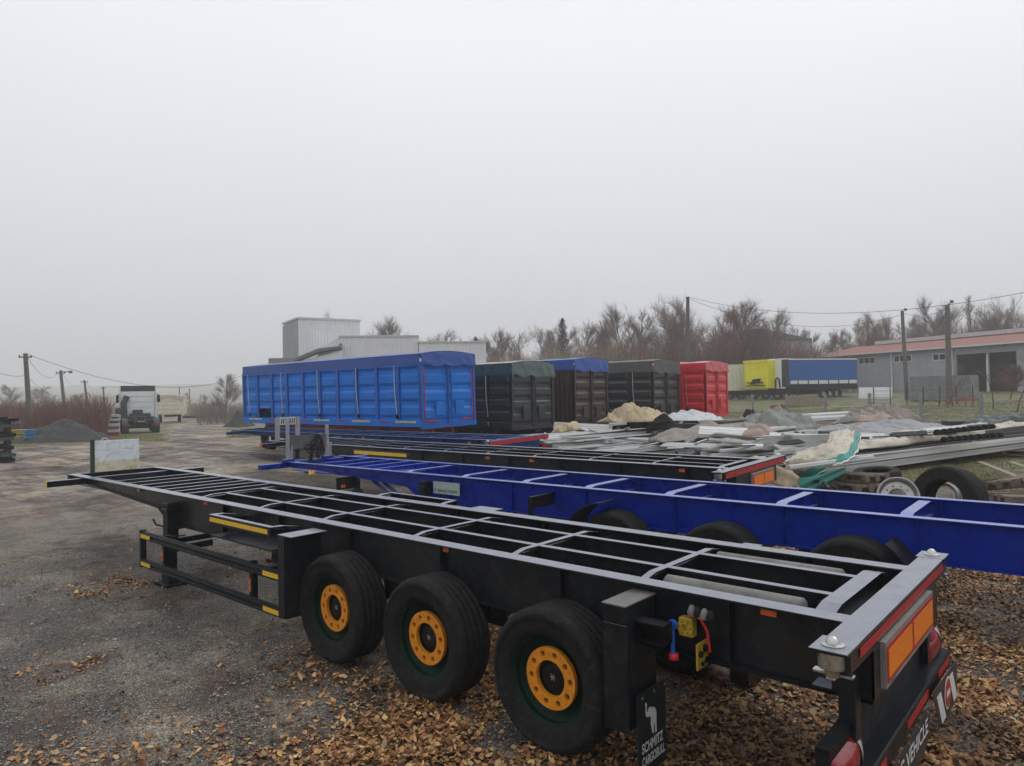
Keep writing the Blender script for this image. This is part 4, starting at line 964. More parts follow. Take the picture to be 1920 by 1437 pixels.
def tree_meshes(seed, h=10., spread=.35, lim=11, tw=1.0, multi=1, upright=.55, bark=BARK, twig=TWIG, low=.22):
    R_ = random.Random(seed); big = []; small = []
    def rv(): return Vector((R_.gauss(0, 1), R_.gauss(0, 1), R_.gauss(0, 1))).normalized()
    def branch(p, d, ln, r, lev, dst):
        k = 4 if lev < 2 else 3; pts = [Vector(p)]
        for i in range(k):
            d = (d+rv()*.16+Vector((0, 0, .10*upright))).normalized(); pts.append(pts[-1]+d*ln/k)
        for i in range(k): dst.append((pts[i], pts[i+1], r*(1-.75*i/k), r*(1-.75*(i+1)/k)))
        return pts
    for q in range(multi):
        p = Vector((R_.uniform(-.3, .3)*(multi > 1), R_.uniform(-.3, .3)*(multi > 1), -.2))
        tr = branch(p, Vector((R_.uniform(-.18, .18), R_.uniform(-.18, .18), 1)).normalized(), h*.9, h*.011, 0, big)
        for i in range(lim):
            f = low+(1-low)*((i+.5)/lim)*.97; a = R_.uniform(0, 2*PI); idx = f*(len(tr)-1); b0 = tr[int(idx)].lerp(tr[min(int(idx)+1, len(tr)-1)], idx % 1)
            el = upright+R_.uniform(-.1, .25); dd = Vector((math.cos(a)*(1-el*.5), math.sin(a)*(1-el*.5), el+.2)).normalized()
            l1 = h*spread*(1.1-f*.62)*R_.uniform(.8, 1.2); p1 = branch(b0, dd, l1, h*.0034, 1, big)
            for j in range(int(12*tw)+1):
                g = R_.uniform(.25, 1); idx = g*(len(p1)-1); b1 = p1[int(idx)].lerp(p1[min(int(idx)+1, len(p1)-1)], idx % 1)
                d2 = (dd+rv()*.75+Vector((0, 0, .3))).normalized(); p2 = branch(b1, d2, l1*.62*R_.uniform(.5, 1.1), h*.0015, 2, small)
                for m_ in range(int(12*tw)+1):
                    g = R_.uniform(.15, 1); idx = g*(len(p2)-1); b2 = p2[int(idx)].lerp(p2[min(int(idx)+1, len(p2)-1)], idx % 1)
                    d3 = (d2+rv()*.8+Vector((0, 0, .25))).normalized(); branch(b2, d3, l1*.38*R_.uniform(.5, 1.1), h*.0009, 3, small)
    return fast_tubes(big, bark, 'trunk', 5), fast_tubes(small, twig, 'crown', 3)
KT = {}
for i in range(4): KT['a%d' % i] = tree_meshes(10+i, spread=.30+.03*i, lim=17, tw=1.0)
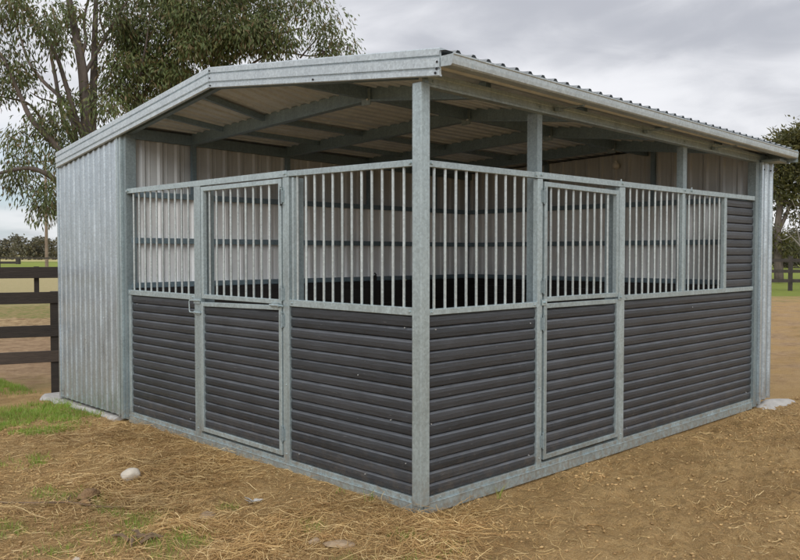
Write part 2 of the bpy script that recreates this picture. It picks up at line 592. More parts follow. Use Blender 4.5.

**Problem description**
From the entries above, pull out each line that includes "parts".

**Answer below**
Keep writing the Blender script for this image. This is part 4, starting at line 964. More parts follow. Take the picture to be 1920 by 1437 pixels.
Write part 2 of the bpy script that recreates this picture. It picks up at line 592. More parts follow. Use Blender 4.5.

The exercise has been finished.